__Stated goal__:
Return, without pictures, the lines from the start of the data through the one that contains "finish('foliage', bm, M['leaf'], pl)".

--- START Dataset content ---

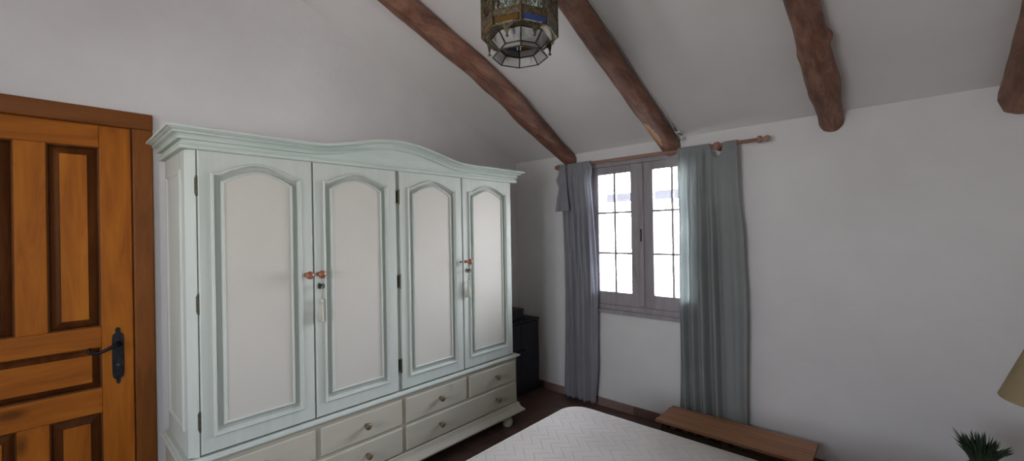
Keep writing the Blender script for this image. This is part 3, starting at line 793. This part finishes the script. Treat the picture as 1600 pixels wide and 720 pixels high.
bm = nb(); lathe(bm, (PX, PY, NZ + .001), [(.028, 0), (.032, .004), (.042, .105), (.046, .107), (.046, .123), (.041, .123), (.038, .111), (.001, .109)], 28); finish('pot', bm, M['pot'], pl, True, angle=40)
bm = nb(); rnd = random.Random(3)
def leaf(bm, base, tip, w, bend):
    b, t = Vector(base), Vector(tip); d = (t - b); s = d.cross(Vector((rnd.uniform(-1, 1), rnd.uniform(-1, 1), .3))).normalized(); q = d.cross(s).normalized()
    rings = []
    for i in range(6):
        k = i / 5; p = b + d * k + Vector(bend) * math.sin(PI * k)
        ww = w * (math.sin(PI * min(k * .8 + .18, 1)) ** .7) * (1 if i < 5 else .08)
        rings.append([p + s * ww, p + q * ww * .3, p - s * ww, p - q * ww * .3])
    loft(bm, rings)
for i in range(170):
    a = rnd.uniform(0, 2 * PI); e = rnd.random() ** .6
    rb = .034 * rnd.random() ** .5
    b = (PX + rb * math.cos(a), PY + rb * math.sin(a), .44 + .066 + rnd.uniform(0, .03))
    rt = .026 + .052 * e; h = .44 + .213 - .045 * e * e + rnd.uniform(-.028, .008)
    leaf(bm, b, (PX + rt * math.cos(a) - .004, PY + rt * math.sin(a), h), rnd.uniform(.0035, .006), (-.012 * math.cos(a) * e, -.012 * math.sin(a) * e, 0))
for i in range(14):   # a few sprays that stick out on both sides
    s = -1 if i % 2 else 1
    leaf(bm, (PX + s * .03, PY + rnd.uniform(-.02, .02), .44 + .14 + rnd.uniform(-.01, .02)), (PX + s * rnd.uniform(.07, .092), PY + rnd.uniform(-.03, .03), .44 + (.203 if s < 0 else .178) + rnd.uniform(-.02, .015)), .0045, (0, 0, -.006))
finish('foliage', bm, M['leaf'], pl)

# ------------------------------------------------------------------ LANTERN
LCX, LCY = 1.761, 1.312
PH = math.atan2(0 - LCY, 2.902 - LCX) + math.radians(2)
def ov(k, r, z): a = PH + k * PI / 4; return Vector((LCX + r * math.cos(a), LCY + r * math.sin(a), z))
lz = ceil_z(LCY)
ln = thing('hanging_lantern', 'octagonal brass and glass lantern hanging from the ceiling on a chain', 'lantern', (LCX, LCY, 2.20))
RB, ZB, ZT = .152, 2.305, 2.640
bm = nb()
for k in range(8):
    bar(bm, ov(k, RB, ZB), ov(k, RB, ZT), .0085)
    for z, w in ((ZB, .006), (ZB + .034, .004), (ZB + .060, .004), (ZT - .05, .005), (ZT, .008)):
        bar(bm, ov(k, RB, z), ov(k + 1, RB, z), w)
finish('body_frame', bm, M['brass'], ln)
def tri_pt(k, u, z, r=RB):  # point on face k, u in 0..1
    return ov(k, r, z).lerp(ov(k + 1, r, z), u)
def poly(bm, pts, t=.0012):
    pts = [Vector(p) for p in pts]; nrm = (pts[1] - pts[0]).cross(pts[2] - pts[0]).normalized() * t
    A = [bm.verts.new(p) for p in pts]; B = [bm.verts.new(p + nrm) for p in pts]
    bm.faces.new(A); bm.faces.new(B[::-1])
    for i in range(len(pts)):
        j = (i + 1) % len(pts); bm.faces.new((A[i], A[j], B[j], B[i]))
strips = ['lblue', 'lgreen', 'lblue', 'lamber', 'lblue', 'lgreen', 'lamber', 'lamber']
for k in range(8):
    bm = nb(); poly(bm, [tri_pt(k, .03, ZB + .064), tri_pt(k, .97, ZB + .064), tri_pt(k, .97, ZT - .004), tri_pt(k, .03, ZT - .004)])
    finish('glass_panel', bm, M['lclear'], ln)
    bm = nb(); poly(bm, [tri_pt(k, .08, ZB + .008), tri_pt(k, .92, ZB + .008), tri_pt(k, .92, ZB + .030), tri_pt(k, .08, ZB + .030)])
    finish('coloured_strip', bm, M[strips[k]], ln)
    # openwork: side posts, pointed arch, scrolls and a lattice of small rings
    bm = nb(); R2 = RB + .001
    for u in (.20, .80): bar(bm, tri_pt(k, u, ZB + .062, R2), tri_pt(k, u, ZT, R2), .004)
    for s in (0, 1):
        U = lambda u: u if s == 0 else 1 - u
        bar(bm, tri_pt(k, U(.20), ZB + .15, R2), tri_pt(k, .5, ZB + .074, R2), .0035)
        bar(bm, tri_pt(k, U(.20), ZT - .09, R2), tri_pt(k, .5, ZT - .03, R2), .0035)
    fn = (tri_pt(k, .5, ZB) - Vector((LCX, LCY, ZB))).normalized(); sd = (ov(k + 1, RB, ZB) - ov(k, RB, ZB)).normalized()
    for u, z, r in ((.20, .082, .010), (.8, .082, .010), (.10, .10, .007), (.90, .10, .007), (.34, .072, .006), (.66, .072, .006), (.5, .115, .010), (.5, .20, .014), (.10, .16, .008), (.9, .16, .008), (.10, .22, .008), (.9, .22, .008), (.35, .25, .01), (.65, .25, .01)):
        c0 = tri_pt(k, u, ZB + z, R2 + .001)
        tube(bm, [c0 + sd * r * math.cos(t * PI / 5) + Vector((0, 0, r * math.sin(t * PI / 5))) for t in range(11)], .0019, 5, False)
    # solid stamped bottom band
    poly(bm, [tri_pt(k, .02, ZB + .036, R2), tri_pt(k, .98, ZB + .036, R2), tri_pt(k, .98, ZB + .058, R2), tri_pt(k, .02, ZB + .058, R2)])
    finish('filigree', bm, M['brass'], ln)
    # pendant point with a ball
    bm = nb(); R3 = RB - .004
    poly(bm, [tri_pt(k, .24, ZB - .001, R3), tri_pt(k, .30, ZB - .010, R3), tri_pt(k, .37, ZB - .013, R3), tri_pt(k, .5, ZB - .044, R3), tri_pt(k, .63, ZB - .013, R3), tri_pt(k, .70, ZB - .010, R3), tri_pt(k, .76, ZB - .001, R3)], .002)
    b0 = tri_pt(k, .5, ZB - .040, R3); lathe(bm, tuple(b0), [(.002, 0), (.0065, -.003), (.007, -.006), (.003, -.010), (.001, -.011)], 10)
    finish('pendant', bm, M['brass'], ln)
R1, Z1, R2_, Z2, R3_, Z3 = .118, ZB - .003, .083, 2.259, .112, 2.228
PH0 = PH
for nm, ra, za, rb, zb in (('bowl', R1, Z1, R2_, Z2), ('skirt', R2_, Z2, R3_, Z3)):
    bm = nb()
    for k in range(8):
        bar(bm, ov(k, ra, za), ov(k, rb, zb), .0052); bar(bm, ov(k, ra, za), ov(k + 1, ra, za), .0048)
        if nm == 'skirt': bar(bm, ov(k, rb, zb), ov(k + 1, rb, zb), .0042)
    fr = finish(nm + '_frame', bm, M['solder'], ln)
    for k in range(8):
        bm = nb(); poly(bm, [ov(k, ra, za).lerp(ov(k + 1, ra, za), .02), ov(k, ra, za).lerp(ov(k + 1, ra, za), .98), ov(k, rb, zb).lerp(ov(k + 1, rb, zb), .98), ov(k, rb, zb).lerp(ov(k + 1, rb, zb), .02)], .001)
        finish('glass_facet', bm, M['lgrey'], fr)
bm = nb()   # flat bottom plate rim that ties bowl and body
def och(r, z): return [ov(k, r, z) for k in range(8)]
loft(bm, [och(RB - .002, ZB + .0005), och(R1 + .001, ZB - .003), och(R1 + .001, ZB - .000), och(RB - .002, ZB + .0035), och(RB - .002, ZB + .0005)], True, (False, False))
finish('bottom_rim', bm, M['brass'], ln)
bm = nb()
loft(bm, [[ov(k, r, z) for k in range(8)] for r, z in ((RB + .008, ZT + .004), (RB + .008, ZT + .012), (.12, ZT + .05), (.06, ZT + .075), (.03, ZT + .09), (.018, ZT + .12), (.006, ZT + .13))]); finish('cap', bm, M['brass'], ln)
bm = nb(); lathe(bm, (LCX, LCY, 2.42), [(.003, .35), (.012, .12), (.016, .11), (.016, .06), (.026, .05), (.03, .02), (.02, 0), (.003, -.005)][::-1], 16); finish('lamp_holder', bm, M['ceramic'], ln, True)
z = ZT + .128; i = 0
while z < lz - .05:
    bm = nb(); ax = Vector((math.cos(i * PI / 2 + .4), math.sin(i * PI / 2 + .4), 0))
    tube(bm, [Vector((LCX, LCY, z + .013)) + ax * .007 * math.cos(t * PI / 6) + Vector((0, 0, .015 * math.sin(t * PI / 6))) for t in range(13)], .002, 6, False)
    finish('chain_link', bm, M['brass'], ln); z += .0235; i += 1
bm = nb(); lathe(bm, (LCX, LCY, lz - .05), [(.008, 0), (.02, .01), (.045, .03), (.05, .045), (.05, .07)], 24); finish('ceiling_rose', bm, M['brass'], ln, True)

# ------------------------------------------------------------------ OUTSIDE, seen blown out through the window
bm = nb(); box(bm, -6, 8, YW + .3, 12, -.25, -.15); S(finish('terrace', bm, M['paving']))
pb = thing('porch_beam', 'pale grey porch timber across the glare outside the window panes', 'beam', (.9, 4.85, 1.9))
bm = nb(); box(bm, .10, 2.6, 4.80, 4.90, 1.865, 1.965, .008); finish('timber', bm, M['out_wood'], pb)
bm = nb(); box(bm, 2.45, 2.55, 4.80, 4.90, -.15, 1.8645, .008); finish('post', bm, M['out_wood'], pb)
# ------------------------------------------------------------------ LIGHT
w = bpy.data.worlds.new('sky'); scn.world = w; w.use_nodes = True; nt = w.node_tree; nt.nodes.clear()
ow = nt.nodes.new('ShaderNodeOutputWorld'); bg = nt.nodes.new('ShaderNodeBackground')
tc = nt.nodes.new('ShaderNodeTexCoord'); sp = nt.nodes.new('ShaderNodeSeparateXYZ'); nt.links.new(tc.outputs['Generated'], sp.inputs[0])
mr_ = nt.nodes.new('ShaderNodeMapRange'); mr_.inputs['From Min'].default_value = -.3; mr_.inputs['From Max'].default_value = .5
nt.links.new(sp.outputs[2], mr_.inputs[0])
nt.links.new(ramp(nt, mr_.outputs[0], [(0, (.95, .90, .84)), (1, (.86, .93, 1.06)), (.4, (1, 1, 1))]), bg.inputs[0])
# bright haze on the window side of the house, a duller sky on the other sides
m2 = nt.nodes.new('ShaderNodeMapRange'); m2.inputs['From Min'].default_value = .15; m2.inputs['From Max'].default_value = .75
m2.inputs['To Min'].default_value = 14; m2.inputs['To Max'].default_value = 32
nt.links.new(sp.outputs[1], m2.inputs[0]); nt.links.new(m2.outputs[0], bg.inputs['Strength'])
nt.links.new(bg.outputs[0], ow.inputs[0])
def portal(name, loc, rx, sx, sy):
    l = bpy.data.lights.new(name, 'AREA'); l.shape = 'RECTANGLE'; l.size = sx; l.size_y = sy; l.cycles.is_portal = True
    o = bpy.data.objects.new(name, l); COL.objects.link(o); o.location = loc; o.rotation_euler = (rx, 0, 0); return o
portal('portal_back', ((WX0 + WX1) / 2, YW + WT + .01, (WZ0 + WZ1) / 2), -PI / 2, WX1 - WX0, WZ1 - WZ0)
portal('portal_front', ((PX0 + PX1) / 2, YB - .21, (PZ0 + PZ1) / 2), PI / 2, PX1 - PX0, PZ1 - PZ0)
q = portal('portal_right', (XR + .21, (QY0 + QY1) / 2, (QZ0 + QZ1) / 2), 0, QY1 - QY0, QZ1 - QZ0); q.rotation_euler = (-PI / 2, 0, -PI / 2)
scn.view_settings.view_transform = 'Standard'
try: scn.view_settings.look = 'None'
except Exception: pass
scn.view_settings.gamma = 1; scn.view_settings.use_curve_mapping = False
scn.view_settings.exposure = 0.56
scn.cycles.max_bounces = 14; scn.cycles.diffuse_bounces = 8; scn.cycles.transparent_max_bounces = 16
scn.cycles.use_denoising = True
scn.cycles.caustics_reflective = False; scn.cycles.caustics_refractive = False
scn.cycles.sample_clamp_indirect = 8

--- END Dataset content ---

__Answer for the task__:
Keep writing the Blender script for this image. This is part 3, starting at line 793. This part finishes the script. Treat the picture as 1600 pixels wide and 720 pixels high.
bm = nb(); lathe(bm, (PX, PY, NZ + .001), [(.028, 0), (.032, .004), (.042, .105), (.046, .107), (.046, .123), (.041, .123), (.038, .111), (.001, .109)], 28); finish('pot', bm, M['pot'], pl, True, angle=40)
bm = nb(); rnd = random.Random(3)
def leaf(bm, base, tip, w, bend):
    b, t = Vector(base), Vector(tip); d = (t - b); s = d.cross(Vector((rnd.uniform(-1, 1), rnd.uniform(-1, 1), .3))).normalized(); q = d.cross(s).normalized()
    rings = []
    for i in range(6):
        k = i / 5; p = b + d * k + Vector(bend) * math.sin(PI * k)
        ww = w * (math.sin(PI * min(k * .8 + .18, 1)) ** .7) * (1 if i < 5 else .08)
        rings.append([p + s * ww, p + q * ww * .3, p - s * ww, p - q * ww * .3])
    loft(bm, rings)
for i in range(170):
    a = rnd.uniform(0, 2 * PI); e = rnd.random() ** .6
    rb = .034 * rnd.random() ** .5
    b = (PX + rb * math.cos(a), PY + rb * math.sin(a), .44 + .066 + rnd.uniform(0, .03))
    rt = .026 + .052 * e; h = .44 + .213 - .045 * e * e + rnd.uniform(-.028, .008)
    leaf(bm, b, (PX + rt * math.cos(a) - .004, PY + rt * math.sin(a), h), rnd.uniform(.0035, .006), (-.012 * math.cos(a) * e, -.012 * math.sin(a) * e, 0))
for i in range(14):   # a few sprays that stick out on both sides
    s = -1 if i % 2 else 1
    leaf(bm, (PX + s * .03, PY + rnd.uniform(-.02, .02), .44 + .14 + rnd.uniform(-.01, .02)), (PX + s * rnd.uniform(.07, .092), PY + rnd.uniform(-.03, .03), .44 + (.203 if s < 0 else .178) + rnd.uniform(-.02, .015)), .0045, (0, 0, -.006))
finish('foliage', bm, M['leaf'], pl)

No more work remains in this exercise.